Report: Aaron Rodgers could throw again in six weeks

(CBS Sports) -- The Green Bay Packers saw their Super Bowl dreams go up in a cloud of smoke last week when Aaron Rodgers suffered a broken collarbone on his throwing shoulder against the Vikings, a play that Packers coach Mike McCarthy openly ripped. But there is some newfound optimism in Green Bay on Sunday, with a report stating that Rodgers could be back before the regular season ends.

According to Adam Schefter of ESPN, Packers doctors have informed Rodgers and the team they believe the former MVP "will be able to resume throwing in six weeks, giving him a chance to return near the end of the regular season."

But there's a caveat to this too. The Packers have to be in a race for the playoffs for Rodgers to actually return. 

Essentially Green Bay and Rodgers would be willing to aggressively push the timeline for bringing Rodgers back off IR if there was a chance he could return and help the Packers secure a playoff spot. If Green Bay goes on a bad losing streak, or falls too far behind the crowd in the NFC playoff race, Green Bay will just shut him down for the year and let him make a standard recovery this offseason.

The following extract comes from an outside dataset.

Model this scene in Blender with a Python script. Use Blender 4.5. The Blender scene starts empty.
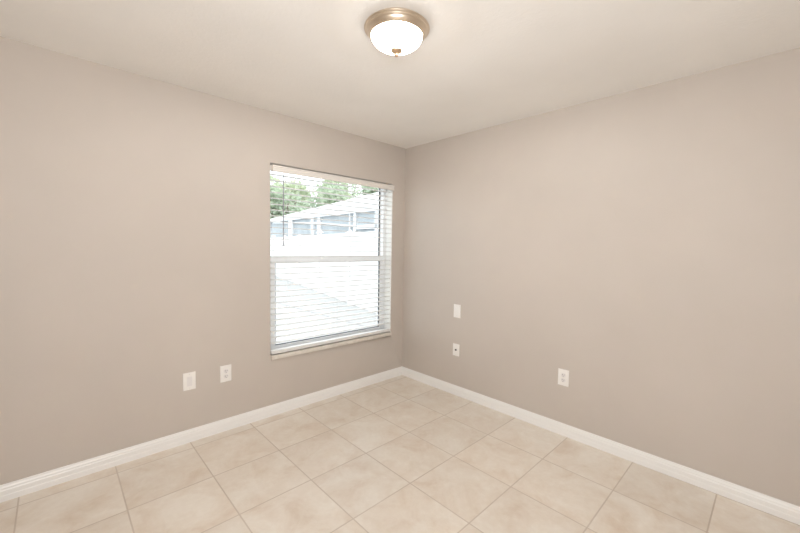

No pressure, Brett Hundley. 

The earliest Rodgers could return is before Week 15, when the Packers play the Panthers on Dec. 17. He could play for that game, if activated by Green Bay off of IR, and then the final two matchups against the Vikings (Dec. 23) and Lions (Dec. 31). 

What would be fascinating here is if Rodgers comes back FASTER from this collarbone injury than he did in 2013, when he broke the clavicle on his non-throwing shoulder. Rodgers suffered that injury on Nov. 5 and returned for a Week 17 matchup against the Bears, performing well enough to push the Packers into the playoffs at 8-7-1. 

Green Bay got lucky with the division being down that year, but the Packers might get lucky with basically the entire NFL being down this season. The NFC race is wide open, and only five teams in the entire NFL are more than a game out of first place through six weeks. The NFC South looks like it could produce multiple playoffs teams, but there is a very good chance the NFL landscape looks completely different 10 weeks from now than it does heading into Week 7.

If Hundley can be the quarterback McCarthy appears to believe he can -- the coach has loudly defended his young backup, who has now spent three years in the Packers system -- then it's entirely possible the Packers are still a part of that landscape. And if that's the case, we could ultimately end up seeing Aaron Rodgers back on the field before the calendar flips to 2018.